C'est pourquoi l'immobilier résidentiel, vu sous l'angle du développement urbain, a mis en lumière les exigences du secteur public par rapport à celles du privé ainsi que les problématiques relatives à la densité, les infrastructures, la responsabilité politique.
Batiactu : Enfin, vous avez également axée cette édition sur la "demande en bâtiments intelligents, combinant une technologie respectueuse de l'environnement et une approche attentive aux besoins des utilisateurs", pourquoi ?
Béatrice Gravier : L'efficacité énergétique est l'aspect central généralement mis en avant dans l'ensemble des projets découverts à Cannes. Mais les promoteurs se sont appliqués à mettre en œuvre de plus en plus de solutions de réduction de l'impact environnemental, certifiées LEED et HQE. Parmi les aspects mis en avant dans les projets, on peut citer : la réduction des émissions de carbone ; l'utilisation de matériaux de construction écologiques ; la production d'énergie ; l'intégration d'espaces verts ; l'accès piétonnier, ou la réduction de la consommation d'eau.

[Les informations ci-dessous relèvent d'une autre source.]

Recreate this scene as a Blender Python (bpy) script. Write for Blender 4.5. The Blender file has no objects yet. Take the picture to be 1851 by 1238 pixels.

D'autres projets participent également à cette démarche de façon indirecte, notamment via la création d'emploi pour une activité de production sans impact sur l'environnement.
Au final, sur un espace dédié de 1.300 m², le Mipim Innovation Forum a accueilli des conférences axées sur trois thématiques majeures : la ville, les bâtiments intelligents et l'architecture. Incontestablement, l'avènement de l'immobilier intelligent et connecté est une tendance forte depuis quelques années, qui pourrait être davantage développée l'année prochaine.